Why Quentin Tarantino was disappointed about erotic cinema never going “mainstream”
Quentin Tarantino has tried his hand at a variety of genres, but never erotica. If he were to make an X-rated, sex-filled film, we can imagine it would just be crammed to the brim with feet, so perhaps that’s for the best.
That’s not to say that there’s not still a sensual air to some of Tarantino’s films, but sex scenes are rare. In fact, only one of his movies has ever featured a sex scene: Jackie Brown.
Discussing his aversion to these kinds of scenes, Tarantino once told the Spanish publication Diari ARA, “It’s true, sex is not part of my vision of cinema. And the truth is that, in real life, it’s a pain to shoot sex scenes, everyone is very tense. And if it was already a bit problematic to do it before, now it is even more so. If there had ever been a sex scene that was essential to the story, I would have, but so far it hasn’t been necessary.”
It seems like Tarantino gets his kicks more subtly with his close-up female foot shots wedged into almost all of his films. Whatever floats your boat, I guess. Still, he has a real appreciation for good erotic cinema – he is a dedicated cinephile, after all. The director has cited various erotic movies, like Richard Gere’s Breathless and even the British porn flick The Sexplorer, as movies that he holds close to his heart, but he can’t help but feel disappointed that erotic cinema never made it properly mainstream.

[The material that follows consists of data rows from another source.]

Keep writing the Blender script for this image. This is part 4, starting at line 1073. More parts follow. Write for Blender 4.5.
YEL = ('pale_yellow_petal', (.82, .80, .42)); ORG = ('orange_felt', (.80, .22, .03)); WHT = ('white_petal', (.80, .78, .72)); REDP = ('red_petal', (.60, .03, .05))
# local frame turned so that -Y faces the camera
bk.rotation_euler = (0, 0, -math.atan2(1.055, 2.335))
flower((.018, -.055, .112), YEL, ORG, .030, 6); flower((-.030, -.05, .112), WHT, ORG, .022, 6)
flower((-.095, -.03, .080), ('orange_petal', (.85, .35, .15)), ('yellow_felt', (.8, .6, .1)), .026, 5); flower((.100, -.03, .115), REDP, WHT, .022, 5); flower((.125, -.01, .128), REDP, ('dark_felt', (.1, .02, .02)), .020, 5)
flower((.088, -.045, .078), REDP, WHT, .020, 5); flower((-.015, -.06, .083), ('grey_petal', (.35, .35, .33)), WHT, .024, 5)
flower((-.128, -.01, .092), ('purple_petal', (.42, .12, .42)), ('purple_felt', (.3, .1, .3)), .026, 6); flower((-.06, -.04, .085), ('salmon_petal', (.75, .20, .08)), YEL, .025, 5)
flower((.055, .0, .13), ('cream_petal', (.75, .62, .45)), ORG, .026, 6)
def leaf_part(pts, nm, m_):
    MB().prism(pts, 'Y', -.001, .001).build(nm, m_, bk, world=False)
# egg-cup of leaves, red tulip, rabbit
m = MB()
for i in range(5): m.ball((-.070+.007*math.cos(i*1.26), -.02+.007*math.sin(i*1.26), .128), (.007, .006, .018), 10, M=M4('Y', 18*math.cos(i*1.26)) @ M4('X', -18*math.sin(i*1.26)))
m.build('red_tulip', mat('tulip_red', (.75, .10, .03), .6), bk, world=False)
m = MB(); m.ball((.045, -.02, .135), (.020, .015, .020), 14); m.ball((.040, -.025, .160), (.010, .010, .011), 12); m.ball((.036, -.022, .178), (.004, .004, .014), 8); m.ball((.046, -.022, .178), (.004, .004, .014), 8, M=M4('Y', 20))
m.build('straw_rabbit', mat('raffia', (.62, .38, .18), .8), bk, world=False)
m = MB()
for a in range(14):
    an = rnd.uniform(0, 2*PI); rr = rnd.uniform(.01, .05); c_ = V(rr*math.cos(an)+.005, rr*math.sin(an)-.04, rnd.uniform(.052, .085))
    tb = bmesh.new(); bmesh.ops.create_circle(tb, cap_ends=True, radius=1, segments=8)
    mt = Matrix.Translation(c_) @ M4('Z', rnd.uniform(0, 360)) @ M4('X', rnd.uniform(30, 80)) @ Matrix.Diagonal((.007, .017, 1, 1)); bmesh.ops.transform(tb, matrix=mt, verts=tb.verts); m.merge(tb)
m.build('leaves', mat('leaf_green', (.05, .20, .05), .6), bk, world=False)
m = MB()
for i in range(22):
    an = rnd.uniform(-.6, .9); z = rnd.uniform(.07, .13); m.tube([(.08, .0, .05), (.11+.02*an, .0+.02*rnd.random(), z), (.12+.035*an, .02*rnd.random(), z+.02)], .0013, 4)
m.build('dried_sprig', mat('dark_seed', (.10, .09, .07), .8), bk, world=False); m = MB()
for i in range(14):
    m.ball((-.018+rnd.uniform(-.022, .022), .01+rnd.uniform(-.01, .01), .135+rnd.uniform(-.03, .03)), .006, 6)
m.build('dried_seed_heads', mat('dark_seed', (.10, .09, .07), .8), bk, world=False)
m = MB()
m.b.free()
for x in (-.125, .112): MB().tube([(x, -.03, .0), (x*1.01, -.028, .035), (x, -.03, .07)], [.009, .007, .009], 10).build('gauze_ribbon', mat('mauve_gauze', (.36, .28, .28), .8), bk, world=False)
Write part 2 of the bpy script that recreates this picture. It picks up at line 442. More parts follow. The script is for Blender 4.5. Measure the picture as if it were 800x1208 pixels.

You could argue that it sort of did in the 1980s and the 1990s with the rise of popular erotic thrillers like Basic Instinct and Fatal Attraction, but Tarantino argues that there was a promised era of eroticism in the 1970s that was never truly delivered in the way he’d hoped. These days, erotic cinema is far from being truly erotic, it almost feels the opposite with its cold and sanitised approach (see Fifty Shades of Grey or 365 Days).
We could’ve had a period of genuinely great and actually sexy films following the easing of the Hays Code, Tarantino believes, but instead it died a quick death following the release of campy classics like Beyond the Valley of the Dolls.
Introducing the Russ Meyer film in France, Tarantino said, “There were a lot of promises made. Some of them were kept and fulfilled, and some of them weren’t. One of the promises that unfortunately existed that year [1970] and a couple years after that was never fulfilled was the promise of a new, erotic cinema.”
In Tarantino’s ideal world, these kinds of films would “get out of the raincoat crowd, the grind-houses, the porno theatres and the 8mm reels” and “become respectable and mainstream so regular people could go to the cinema and experience erotic cinema without any embarrassment or shame.”
Meyer’s film had the potential to kickstart this movement – it was a success at the box office due to its combination of music, humour, sensuality and murder – but instead the promise of a new erotic landscape disappeared as quickly as it had appeared. It “lasted, at the best, three years,” and “then returned to either porno or sexploitation movies,” Tarantino argues.
Erotic cinema was never going to become truly mainstream, because it’s one of those genres which revels in subversion and taboo. If it’s not child-friendly, religion-friendly, or conservative-friendly, it’s going to ruffle a lot of feathers, and that’s just the ethos of erotic cinema. It thrives in the B-movie or arthouse realms, and that’s perhaps where it should belong.